6. Plan Customer Journey Paths
A good practice for engaging website visitors – and measuring their engagement – is to clearly establish the paths you want customers to follow on the site. What are the pages a user needs to traverse to become a lead? What information do they need to provide?
There will be multiple paths, but the trick is to end each with a conversion action to collect that information: a newsletter sign-up, a webcast registration, a demo request, and a purchase are all good endpoints.
By knowing how you want people to traverse the site, you can measure its efficacy and optimize the process to keep visitors engaged. Additionally, traffic-generating efforts can be optimized to drive prospects into this process.
7. Include Video
Video provides a site with many benefits. Mainly, it taps directly into the primal need for people to engage and connect.
While video can be more time-consuming and expensive to produce than text, it can be a worthwhile investment. It helps get users to stay on your site longer, which can improve the site's visibility in search engine results.
Tips for producing and posting video:
- Production value counts. Avoid recording videos on a phone. While this might work for social media, it usually doesn’t work for a serious business site.

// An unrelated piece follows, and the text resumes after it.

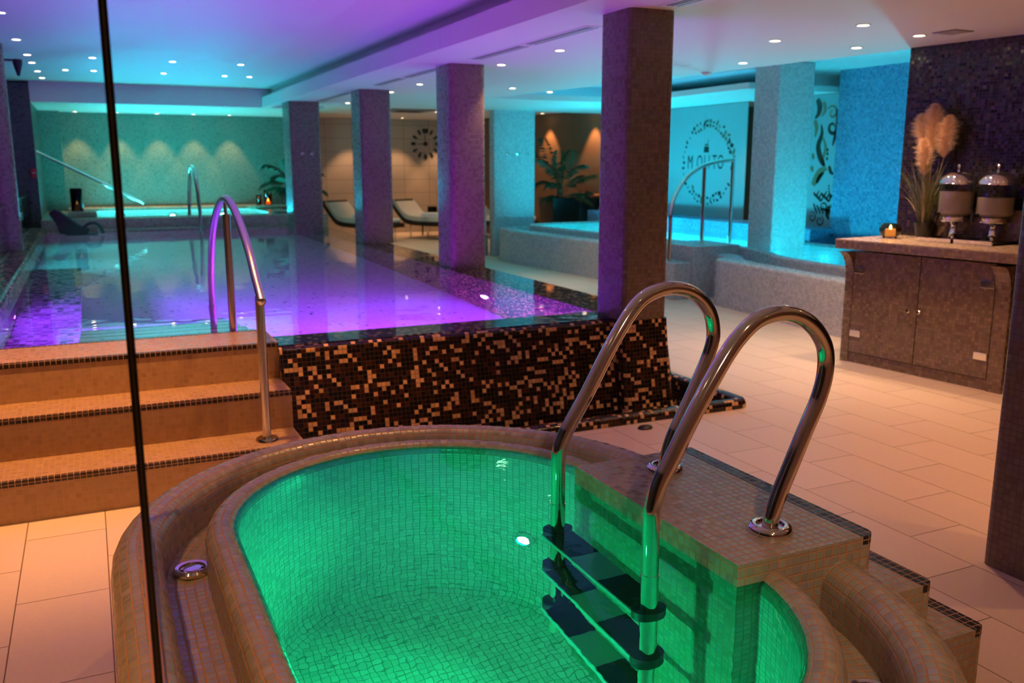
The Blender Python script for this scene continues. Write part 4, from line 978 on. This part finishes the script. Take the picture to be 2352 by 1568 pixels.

- Plan what elements would be best covered by a video. Product demonstrations and explainer videos are good starting points, as these are key elements potential customers are often curious about.
- Make the page content relevant to the video. Nobody is going to click on the video just because it’s there. There needs to be a meaningful connection to provide context.
The Takeaway
There can be a lot of value to improving a website’s engagement. People will spend more time on your site and – presuming you're attracting the right kinds of people – customer conversions can increase as well. These seven tips are a great starting point to help increase site engagement.